Stefan Heinichen rileva che i rom e i sinti sono tuttora deliberatamente emarginati e considerati “diversi” dagli enti pubblici, dai politici e dalla società di maggioranza. Sabine Simkhovitch-Dreyfus, dal canto suo, deplora che la lotta all’antisemitismo sia inclusa nella politica d’integrazione poiché, a suo avviso, questa situazione è “incompatibile con la natura stessa dell’antisemitismo e con il senso di appartenenza degli ebrei alla Svizzera”.
Per Thomas Facchinetti, già delegato agli stranieri nel Cantone di Neuchâtel, “è necessario combinare sistematicamente le politiche d’integrazione e quelle di lotta al razzismo. In questo senso, è essenziale includere un pacchetto di obiettivi di lotta alla discriminazione, in particolare alla discriminazione razziale, nei programmi d’integrazione comuni sottoscritti da Confederazione e Cantoni”.
“La politica di lotta contro il razzismo interessa un settore di attività e competenza più ampio rispetto a quello dell’integrazione. Gli stereotipi sono duri a morire e se ne infischiano della nazionalità Per questo motivo, gli strumenti di lotta alla discriminazione previsti nei programmi d’integrazione cantonali devono beneficiare di tutta l’attenzione e le risorse finanziarie necessarie”, conclude Martine Brunschwig Graf, presidente della CFR.
Di quali casi si sono occupati i consultori nel 2017?
I 27 consultori che fanno parte della Rete di consulenza per le vittime del razzismo, un progetto comune della CFR e della ONG humanrights.ch, propongono un ampio ventaglio di servizi: offrono informazioni, prestano consulenza psicosociale e/o giuridica e svolgono spesso un ruolo di mediatori.

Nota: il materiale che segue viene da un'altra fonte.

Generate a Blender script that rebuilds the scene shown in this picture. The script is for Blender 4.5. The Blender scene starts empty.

Nel 2017 i consultori hanno registrato complessivamente 501 casi. Nel rapporto annuale della Rete di consulenza sono stati analizzati i 301 casi in cui è stata effettivamente offerta una consulenza alle vittime e in cui, secondo i consultori, vi è stata discriminazione razziale.

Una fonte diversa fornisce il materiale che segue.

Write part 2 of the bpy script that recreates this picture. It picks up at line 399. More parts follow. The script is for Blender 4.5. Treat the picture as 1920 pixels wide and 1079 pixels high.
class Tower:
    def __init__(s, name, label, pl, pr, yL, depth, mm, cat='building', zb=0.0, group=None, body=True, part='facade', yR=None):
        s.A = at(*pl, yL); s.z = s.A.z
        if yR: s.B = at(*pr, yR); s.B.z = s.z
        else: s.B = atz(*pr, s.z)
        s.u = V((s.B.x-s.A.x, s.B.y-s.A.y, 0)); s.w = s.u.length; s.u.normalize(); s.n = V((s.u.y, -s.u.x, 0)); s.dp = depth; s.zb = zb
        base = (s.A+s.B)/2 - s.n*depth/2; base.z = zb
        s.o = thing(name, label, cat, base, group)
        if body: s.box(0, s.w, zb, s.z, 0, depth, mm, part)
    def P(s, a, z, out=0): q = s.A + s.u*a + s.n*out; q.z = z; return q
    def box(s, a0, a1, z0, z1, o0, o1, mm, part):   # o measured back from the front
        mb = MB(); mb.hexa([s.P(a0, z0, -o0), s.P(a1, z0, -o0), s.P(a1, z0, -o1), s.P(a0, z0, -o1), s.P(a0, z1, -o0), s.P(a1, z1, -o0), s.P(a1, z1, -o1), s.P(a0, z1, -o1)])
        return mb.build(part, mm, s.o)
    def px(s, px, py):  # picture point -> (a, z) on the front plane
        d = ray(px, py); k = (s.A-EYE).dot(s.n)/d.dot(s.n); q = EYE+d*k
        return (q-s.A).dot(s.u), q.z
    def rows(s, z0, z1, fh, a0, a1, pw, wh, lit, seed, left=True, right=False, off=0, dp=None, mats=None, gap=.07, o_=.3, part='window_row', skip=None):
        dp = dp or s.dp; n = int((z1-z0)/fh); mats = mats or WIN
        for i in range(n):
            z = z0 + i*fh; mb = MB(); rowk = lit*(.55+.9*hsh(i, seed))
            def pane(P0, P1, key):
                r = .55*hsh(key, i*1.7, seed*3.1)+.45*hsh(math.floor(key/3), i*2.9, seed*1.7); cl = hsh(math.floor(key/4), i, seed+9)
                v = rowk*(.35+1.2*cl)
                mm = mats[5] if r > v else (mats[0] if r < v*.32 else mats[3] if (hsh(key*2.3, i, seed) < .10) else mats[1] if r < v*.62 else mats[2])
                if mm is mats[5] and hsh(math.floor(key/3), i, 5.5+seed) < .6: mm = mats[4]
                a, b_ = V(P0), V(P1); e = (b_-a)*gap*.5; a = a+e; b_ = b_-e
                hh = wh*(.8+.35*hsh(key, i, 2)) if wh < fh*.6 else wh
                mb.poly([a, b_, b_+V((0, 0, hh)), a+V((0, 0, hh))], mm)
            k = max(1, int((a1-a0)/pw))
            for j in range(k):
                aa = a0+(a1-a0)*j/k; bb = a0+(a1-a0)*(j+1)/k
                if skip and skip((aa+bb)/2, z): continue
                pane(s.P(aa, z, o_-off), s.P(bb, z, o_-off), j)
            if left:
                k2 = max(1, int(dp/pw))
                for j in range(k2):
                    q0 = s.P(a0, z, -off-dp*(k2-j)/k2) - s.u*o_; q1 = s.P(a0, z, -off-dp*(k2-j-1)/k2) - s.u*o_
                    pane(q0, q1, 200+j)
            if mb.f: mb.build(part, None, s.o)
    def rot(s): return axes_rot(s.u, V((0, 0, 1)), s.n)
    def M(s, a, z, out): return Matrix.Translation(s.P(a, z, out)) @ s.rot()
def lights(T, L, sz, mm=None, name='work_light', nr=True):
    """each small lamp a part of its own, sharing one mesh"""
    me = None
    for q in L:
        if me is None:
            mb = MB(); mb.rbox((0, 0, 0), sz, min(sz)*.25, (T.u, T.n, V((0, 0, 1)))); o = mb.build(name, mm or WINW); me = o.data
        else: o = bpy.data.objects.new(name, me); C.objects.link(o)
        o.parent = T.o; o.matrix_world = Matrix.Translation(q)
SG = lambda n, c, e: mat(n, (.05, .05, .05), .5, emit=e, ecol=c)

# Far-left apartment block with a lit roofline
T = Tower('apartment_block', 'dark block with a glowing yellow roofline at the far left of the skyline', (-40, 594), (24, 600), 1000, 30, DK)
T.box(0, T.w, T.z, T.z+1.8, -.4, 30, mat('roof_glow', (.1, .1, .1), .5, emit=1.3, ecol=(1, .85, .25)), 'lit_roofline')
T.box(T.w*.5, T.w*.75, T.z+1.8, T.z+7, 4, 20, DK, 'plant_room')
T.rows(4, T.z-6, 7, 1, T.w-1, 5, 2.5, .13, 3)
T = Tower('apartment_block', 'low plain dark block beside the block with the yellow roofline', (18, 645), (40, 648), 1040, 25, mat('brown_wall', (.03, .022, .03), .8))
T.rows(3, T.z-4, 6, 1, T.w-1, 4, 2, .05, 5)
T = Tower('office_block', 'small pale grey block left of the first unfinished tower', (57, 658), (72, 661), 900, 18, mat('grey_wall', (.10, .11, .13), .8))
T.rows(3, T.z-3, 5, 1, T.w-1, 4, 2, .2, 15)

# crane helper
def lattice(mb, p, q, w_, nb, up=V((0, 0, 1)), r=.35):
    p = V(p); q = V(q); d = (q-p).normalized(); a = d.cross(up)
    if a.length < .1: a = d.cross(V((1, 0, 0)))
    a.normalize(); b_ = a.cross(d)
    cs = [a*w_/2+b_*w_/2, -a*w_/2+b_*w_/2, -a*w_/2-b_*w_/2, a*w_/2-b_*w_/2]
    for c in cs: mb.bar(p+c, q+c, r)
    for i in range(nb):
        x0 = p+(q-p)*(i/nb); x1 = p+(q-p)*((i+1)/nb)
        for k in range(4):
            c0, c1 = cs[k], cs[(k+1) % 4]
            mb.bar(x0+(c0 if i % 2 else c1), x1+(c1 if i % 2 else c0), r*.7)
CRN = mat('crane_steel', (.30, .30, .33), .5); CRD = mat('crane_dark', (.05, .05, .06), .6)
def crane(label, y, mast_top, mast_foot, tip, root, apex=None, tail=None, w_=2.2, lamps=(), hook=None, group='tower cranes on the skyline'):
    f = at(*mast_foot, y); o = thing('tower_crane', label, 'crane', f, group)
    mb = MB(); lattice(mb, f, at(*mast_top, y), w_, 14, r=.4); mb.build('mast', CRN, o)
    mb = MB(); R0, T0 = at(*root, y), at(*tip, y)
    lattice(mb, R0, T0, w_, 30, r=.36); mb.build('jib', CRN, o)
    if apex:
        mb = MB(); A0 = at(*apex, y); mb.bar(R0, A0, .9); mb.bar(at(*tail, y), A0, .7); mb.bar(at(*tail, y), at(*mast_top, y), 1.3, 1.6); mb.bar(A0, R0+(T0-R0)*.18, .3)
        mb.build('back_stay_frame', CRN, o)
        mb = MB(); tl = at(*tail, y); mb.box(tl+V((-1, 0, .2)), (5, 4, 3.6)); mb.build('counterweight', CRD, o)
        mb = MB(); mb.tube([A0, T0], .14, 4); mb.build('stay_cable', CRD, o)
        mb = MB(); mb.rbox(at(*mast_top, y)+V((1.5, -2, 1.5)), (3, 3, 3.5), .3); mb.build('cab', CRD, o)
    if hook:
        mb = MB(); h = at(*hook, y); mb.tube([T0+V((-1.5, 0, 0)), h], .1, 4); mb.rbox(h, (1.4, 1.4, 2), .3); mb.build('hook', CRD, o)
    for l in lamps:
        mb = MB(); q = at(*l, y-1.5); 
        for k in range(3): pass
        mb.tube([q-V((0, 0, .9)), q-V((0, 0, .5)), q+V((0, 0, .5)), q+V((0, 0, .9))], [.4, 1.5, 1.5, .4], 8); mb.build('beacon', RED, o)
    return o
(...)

Lungi da qualsiasi pretesa di esaustività, il rapporto è lo specchio dei dossier che i consultori per le vittime del razzismo sono chiamati a trattare quotidianamente.
L’ambito più spesso teatro di episodi di discriminazione razziale è il posto di lavoro (43 casi), immediatamente seguito dal settore della formazione (42), in cui è stato registrato un numero sorprendentemente elevato di episodi (31) soprattutto nella scuola dell’obbligo. Questo dato è particolarmente preoccupante in considerazione del fatto che, di norma, le vittime sono bambini e giovani e che la scuola dovrebbe essere un luogo in cui gli allievi possono sviluppare il loro potenziale protetti da ogni forma di discriminazione razziale.

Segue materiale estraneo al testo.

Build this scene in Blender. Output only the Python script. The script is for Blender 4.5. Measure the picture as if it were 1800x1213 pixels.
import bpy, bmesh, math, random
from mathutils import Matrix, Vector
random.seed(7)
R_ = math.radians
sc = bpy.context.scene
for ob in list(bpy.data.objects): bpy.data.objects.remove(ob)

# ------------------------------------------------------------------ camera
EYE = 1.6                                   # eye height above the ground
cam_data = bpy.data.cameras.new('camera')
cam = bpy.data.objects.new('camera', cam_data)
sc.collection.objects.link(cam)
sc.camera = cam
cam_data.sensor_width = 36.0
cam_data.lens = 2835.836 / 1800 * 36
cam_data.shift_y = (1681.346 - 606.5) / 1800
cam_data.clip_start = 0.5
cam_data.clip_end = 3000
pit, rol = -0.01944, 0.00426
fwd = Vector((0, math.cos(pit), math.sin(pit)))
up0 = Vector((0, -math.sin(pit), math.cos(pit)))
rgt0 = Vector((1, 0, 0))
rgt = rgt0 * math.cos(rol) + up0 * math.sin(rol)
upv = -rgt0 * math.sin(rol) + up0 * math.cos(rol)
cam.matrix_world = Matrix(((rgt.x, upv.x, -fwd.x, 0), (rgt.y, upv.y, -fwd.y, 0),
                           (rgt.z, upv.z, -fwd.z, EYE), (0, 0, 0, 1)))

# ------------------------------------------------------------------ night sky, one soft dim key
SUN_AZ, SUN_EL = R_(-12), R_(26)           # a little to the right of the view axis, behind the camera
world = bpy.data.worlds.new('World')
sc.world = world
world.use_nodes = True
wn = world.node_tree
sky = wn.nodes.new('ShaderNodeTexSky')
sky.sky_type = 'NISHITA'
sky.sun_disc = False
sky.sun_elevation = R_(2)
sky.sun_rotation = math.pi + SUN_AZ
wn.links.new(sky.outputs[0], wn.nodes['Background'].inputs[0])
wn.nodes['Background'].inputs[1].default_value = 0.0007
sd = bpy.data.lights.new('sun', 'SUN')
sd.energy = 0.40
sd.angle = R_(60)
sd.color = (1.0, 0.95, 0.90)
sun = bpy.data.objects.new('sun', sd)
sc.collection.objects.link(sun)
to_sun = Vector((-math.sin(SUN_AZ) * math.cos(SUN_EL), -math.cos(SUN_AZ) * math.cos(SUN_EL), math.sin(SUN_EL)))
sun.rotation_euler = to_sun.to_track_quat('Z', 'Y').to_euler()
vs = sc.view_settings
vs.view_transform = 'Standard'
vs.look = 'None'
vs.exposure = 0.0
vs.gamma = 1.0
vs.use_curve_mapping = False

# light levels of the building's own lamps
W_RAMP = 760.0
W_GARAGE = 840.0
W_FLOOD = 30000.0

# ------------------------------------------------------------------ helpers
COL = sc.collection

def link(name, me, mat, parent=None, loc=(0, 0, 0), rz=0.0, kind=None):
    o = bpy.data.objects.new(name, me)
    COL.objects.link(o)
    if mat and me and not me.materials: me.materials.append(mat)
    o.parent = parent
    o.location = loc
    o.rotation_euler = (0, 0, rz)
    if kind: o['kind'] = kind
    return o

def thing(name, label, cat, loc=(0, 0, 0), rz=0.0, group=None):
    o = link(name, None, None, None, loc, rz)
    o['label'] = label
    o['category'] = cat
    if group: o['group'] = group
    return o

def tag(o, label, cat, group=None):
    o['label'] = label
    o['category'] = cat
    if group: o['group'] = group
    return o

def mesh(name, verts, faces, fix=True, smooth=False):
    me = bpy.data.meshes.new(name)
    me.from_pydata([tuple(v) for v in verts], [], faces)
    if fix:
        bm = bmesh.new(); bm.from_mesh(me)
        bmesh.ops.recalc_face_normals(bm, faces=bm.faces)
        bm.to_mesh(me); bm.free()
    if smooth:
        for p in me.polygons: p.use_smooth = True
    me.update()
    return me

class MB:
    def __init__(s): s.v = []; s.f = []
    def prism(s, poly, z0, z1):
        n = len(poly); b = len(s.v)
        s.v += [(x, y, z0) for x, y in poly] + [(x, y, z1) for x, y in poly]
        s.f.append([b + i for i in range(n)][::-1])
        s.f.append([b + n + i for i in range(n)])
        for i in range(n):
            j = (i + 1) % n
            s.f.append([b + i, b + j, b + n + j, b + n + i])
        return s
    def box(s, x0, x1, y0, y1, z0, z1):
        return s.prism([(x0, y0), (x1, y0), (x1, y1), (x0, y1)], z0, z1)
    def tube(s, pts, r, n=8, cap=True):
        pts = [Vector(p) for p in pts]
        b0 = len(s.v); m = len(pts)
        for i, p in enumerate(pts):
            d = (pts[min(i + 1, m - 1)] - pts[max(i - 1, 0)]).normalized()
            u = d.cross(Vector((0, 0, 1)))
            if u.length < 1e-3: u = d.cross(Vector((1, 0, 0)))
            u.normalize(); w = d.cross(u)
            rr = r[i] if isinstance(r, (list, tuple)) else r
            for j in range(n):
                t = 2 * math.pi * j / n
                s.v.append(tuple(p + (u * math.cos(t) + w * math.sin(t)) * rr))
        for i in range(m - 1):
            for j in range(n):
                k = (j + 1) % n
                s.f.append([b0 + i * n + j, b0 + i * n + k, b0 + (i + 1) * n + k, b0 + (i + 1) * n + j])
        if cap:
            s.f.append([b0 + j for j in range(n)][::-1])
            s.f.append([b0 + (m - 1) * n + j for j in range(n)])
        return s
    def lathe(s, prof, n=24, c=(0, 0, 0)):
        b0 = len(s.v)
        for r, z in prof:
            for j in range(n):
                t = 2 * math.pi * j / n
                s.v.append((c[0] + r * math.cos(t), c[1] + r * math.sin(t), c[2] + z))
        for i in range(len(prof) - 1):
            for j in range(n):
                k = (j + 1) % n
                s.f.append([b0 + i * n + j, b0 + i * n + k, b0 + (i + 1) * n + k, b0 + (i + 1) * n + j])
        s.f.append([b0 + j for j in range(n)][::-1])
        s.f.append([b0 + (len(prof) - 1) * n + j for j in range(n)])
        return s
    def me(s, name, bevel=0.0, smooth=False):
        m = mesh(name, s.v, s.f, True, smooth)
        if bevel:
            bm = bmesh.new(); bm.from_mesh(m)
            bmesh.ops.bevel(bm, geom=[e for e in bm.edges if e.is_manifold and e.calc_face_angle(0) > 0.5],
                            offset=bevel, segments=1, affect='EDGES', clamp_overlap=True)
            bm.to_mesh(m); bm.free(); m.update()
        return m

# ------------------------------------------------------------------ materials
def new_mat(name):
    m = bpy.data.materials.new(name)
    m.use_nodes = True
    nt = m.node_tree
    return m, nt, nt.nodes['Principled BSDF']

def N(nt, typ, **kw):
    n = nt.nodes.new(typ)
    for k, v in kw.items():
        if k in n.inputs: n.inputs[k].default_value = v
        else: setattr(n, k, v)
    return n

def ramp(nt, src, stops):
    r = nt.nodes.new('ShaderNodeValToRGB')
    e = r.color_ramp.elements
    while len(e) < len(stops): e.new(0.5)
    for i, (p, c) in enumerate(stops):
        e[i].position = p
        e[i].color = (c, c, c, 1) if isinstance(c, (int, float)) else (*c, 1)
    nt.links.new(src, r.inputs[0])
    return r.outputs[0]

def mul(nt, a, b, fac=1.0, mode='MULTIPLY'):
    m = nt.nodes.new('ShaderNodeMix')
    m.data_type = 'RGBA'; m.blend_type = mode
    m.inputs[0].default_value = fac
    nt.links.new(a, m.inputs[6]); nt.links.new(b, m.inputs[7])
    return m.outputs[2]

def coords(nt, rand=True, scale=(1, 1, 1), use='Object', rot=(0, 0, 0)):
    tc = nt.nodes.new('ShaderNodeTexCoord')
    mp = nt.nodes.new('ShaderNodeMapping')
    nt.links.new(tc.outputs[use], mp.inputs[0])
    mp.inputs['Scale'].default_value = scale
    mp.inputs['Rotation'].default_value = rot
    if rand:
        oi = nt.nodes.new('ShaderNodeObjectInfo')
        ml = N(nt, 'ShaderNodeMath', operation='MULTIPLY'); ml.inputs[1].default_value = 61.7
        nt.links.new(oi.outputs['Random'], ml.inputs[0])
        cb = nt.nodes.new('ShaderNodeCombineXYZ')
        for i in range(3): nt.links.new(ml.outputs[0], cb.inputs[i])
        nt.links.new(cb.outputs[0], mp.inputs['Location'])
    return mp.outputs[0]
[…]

Dopo la xenofobia in generale, il movente di discriminazione indicato più spesso è il razzismo nei confronti dei neri (95). Seguono l’ostilità antimusulmana (54) e la categoria affine dell’ostilità nei confronti di persone provenienti da Paesi arabi (36).
In 100 casi, ossia in un caso su tre, i consultori hanno inoltre ravvisato forme di discriminazione multipla, soprattutto nella nuova categoria «status giuridico» (28). La discriminazione multipla è problematica poiché è difficile da individuare e perché rende ancora più penosa la situazione delle persone comunque già discriminate. Del resto, lo status giuridico stesso può avere conseguenze di ampia portata che i diretti interessati considerano discriminatorie.